DO THIS → The line containing "COL = sc.collection" marks the end: extract everything from the first line of the data through that line, exactly, with no pictures.
*** GIVEN MATERIAL ***
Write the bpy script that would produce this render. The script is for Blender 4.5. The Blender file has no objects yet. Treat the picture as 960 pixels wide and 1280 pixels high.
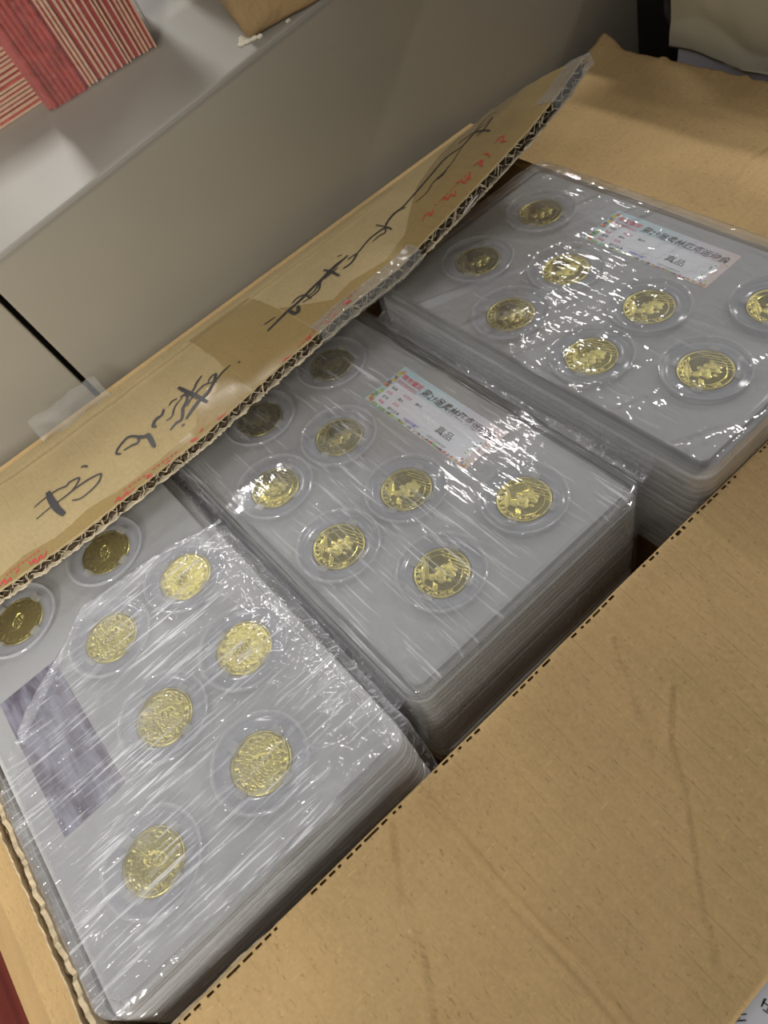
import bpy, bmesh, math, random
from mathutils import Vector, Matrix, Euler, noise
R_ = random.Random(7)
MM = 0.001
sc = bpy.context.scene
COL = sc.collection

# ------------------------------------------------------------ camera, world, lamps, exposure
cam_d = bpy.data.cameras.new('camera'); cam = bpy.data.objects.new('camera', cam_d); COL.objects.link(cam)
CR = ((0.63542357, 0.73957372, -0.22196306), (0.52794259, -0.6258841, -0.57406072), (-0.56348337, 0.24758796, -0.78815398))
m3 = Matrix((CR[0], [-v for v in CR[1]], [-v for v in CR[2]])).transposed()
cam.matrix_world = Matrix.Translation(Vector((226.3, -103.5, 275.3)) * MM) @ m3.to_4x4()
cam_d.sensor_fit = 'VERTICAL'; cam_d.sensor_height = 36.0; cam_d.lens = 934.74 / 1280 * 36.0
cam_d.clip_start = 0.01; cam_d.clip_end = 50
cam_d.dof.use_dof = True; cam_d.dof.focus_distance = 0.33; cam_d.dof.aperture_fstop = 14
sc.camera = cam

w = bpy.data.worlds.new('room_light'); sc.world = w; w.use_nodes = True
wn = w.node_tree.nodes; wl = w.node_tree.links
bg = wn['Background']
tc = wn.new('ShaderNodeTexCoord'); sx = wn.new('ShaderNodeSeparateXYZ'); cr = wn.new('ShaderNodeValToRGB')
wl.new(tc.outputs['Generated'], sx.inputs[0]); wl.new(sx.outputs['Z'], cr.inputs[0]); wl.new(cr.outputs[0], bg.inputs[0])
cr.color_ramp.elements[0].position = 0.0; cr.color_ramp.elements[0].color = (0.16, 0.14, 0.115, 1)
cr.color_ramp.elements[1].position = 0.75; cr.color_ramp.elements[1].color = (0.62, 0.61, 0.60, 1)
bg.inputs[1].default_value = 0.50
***
THE RESULT →
Write the bpy script that would produce this render. The script is for Blender 4.5. The Blender file has no objects yet. Treat the picture as 960 pixels wide and 1280 pixels high.
import bpy, bmesh, math, random
from mathutils import Vector, Matrix, Euler, noise
R_ = random.Random(7)
MM = 0.001
sc = bpy.context.scene
COL = sc.collection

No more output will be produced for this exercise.